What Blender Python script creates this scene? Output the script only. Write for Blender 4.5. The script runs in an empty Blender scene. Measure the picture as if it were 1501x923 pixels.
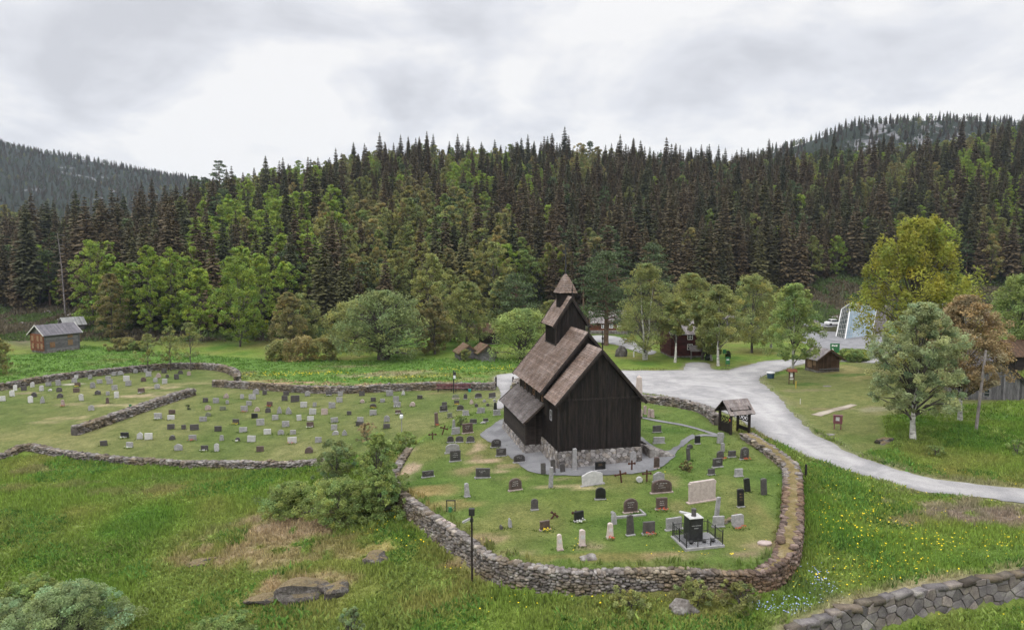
import bpy, bmesh, math, random
import numpy as np
from mathutils import Vector, Matrix, geometry
rad = math.radians

# ------------------------------------------------------------------ camera, sky, sun, exposure
HAZE = 0.00011
FPX, CAMZ = 1014.0, 16.0            # focal length in photograph pixels, camera height over the churchyard
PITCH = math.atan((461.5 - 375.0) / FPX)
scene = bpy.context.scene
COL = scene.collection
cam = bpy.data.cameras.new('camera')
camo = bpy.data.objects.new('camera', cam)
COL.objects.link(camo)
camo.location = (0, 0, CAMZ)
camo.rotation_euler = (math.pi / 2 - PITCH, 0, 0)
cam.sensor_width = 36.0
cam.lens = FPX / 1501.0 * 36.0
cam.clip_end = 12000
scene.camera = camo
scene.view_settings.view_transform = 'Standard'
scene.view_settings.look = 'None'
scene.view_settings.exposure = 0.0
scene.view_settings.gamma = 1.0
scene.view_settings.use_curve_mapping = False
cy = scene.cycles
cy.use_adaptive_sampling = True
cy.adaptive_threshold = 0.03
cy.use_denoising = True
cy.max_bounces = 5
cy.diffuse_bounces = 3
cy.glossy_bounces = 2
cy.transmission_bounces = 3
cy.transparent_max_bounces = 4
cy.volume_bounces = 0

SUN_EL, SUN_AZ = rad(48), rad(215)
world = bpy.data.worlds.new('World')
scene.world = world
world.use_nodes = True
nt = world.node_tree
nt.nodes.clear()
def N(t, ty, **k):
    n = t.nodes.new(ty)
    for a, b in k.items(): setattr(n, a, b)
    return n
def math_n(t, op, a, b=None, c=None):
    n = N(t, 'ShaderNodeMath', operation=op)
    for i, q in enumerate((a, b, c)):
        if q is None: continue
        if isinstance(q, (int, float)): n.inputs[i].default_value = q
        else: t.links.new(q, n.inputs[i])
    return n.outputs[0]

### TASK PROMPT
Write out every line above exactly as it is, leaving out the pictures.

### RESULT BELOW
What Blender Python script creates this scene? Output the script only. Write for Blender 4.5. The script runs in an empty Blender scene. Measure the picture as if it were 1501x923 pixels.
import bpy, bmesh, math, random
import numpy as np
from mathutils import Vector, Matrix, geometry
rad = math.radians

# ------------------------------------------------------------------ camera, sky, sun, exposure
HAZE = 0.00011
FPX, CAMZ = 1014.0, 16.0            # focal length in photograph pixels, camera height over the churchyard
PITCH = math.atan((461.5 - 375.0) / FPX)
scene = bpy.context.scene
COL = scene.collection
cam = bpy.data.cameras.new('camera')
camo = bpy.data.objects.new('camera', cam)
COL.objects.link(camo)
camo.location = (0, 0, CAMZ)
camo.rotation_euler = (math.pi / 2 - PITCH, 0, 0)
cam.sensor_width = 36.0
cam.lens = FPX / 1501.0 * 36.0
cam.clip_end = 12000
scene.camera = camo
scene.view_settings.view_transform = 'Standard'
scene.view_settings.look = 'None'
scene.view_settings.exposure = 0.0
scene.view_settings.gamma = 1.0
scene.view_settings.use_curve_mapping = False
cy = scene.cycles
cy.use_adaptive_sampling = True
cy.adaptive_threshold = 0.03
cy.use_denoising = True
cy.max_bounces = 5
cy.diffuse_bounces = 3
cy.glossy_bounces = 2
cy.transmission_bounces = 3
cy.transparent_max_bounces = 4
cy.volume_bounces = 0

SUN_EL, SUN_AZ = rad(48), rad(215)
world = bpy.data.worlds.new('World')
scene.world = world
world.use_nodes = True
nt = world.node_tree
nt.nodes.clear()
def N(t, ty, **k):
    n = t.nodes.new(ty)
    for a, b in k.items(): setattr(n, a, b)
    return n
def math_n(t, op, a, b=None, c=None):
    n = N(t, 'ShaderNodeMath', operation=op)
    for i, q in enumerate((a, b, c)):
        if q is None: continue
        if isinstance(q, (int, float)): n.inputs[i].default_value = q
        else: t.links.new(q, n.inputs[i])
    return n.outputs[0]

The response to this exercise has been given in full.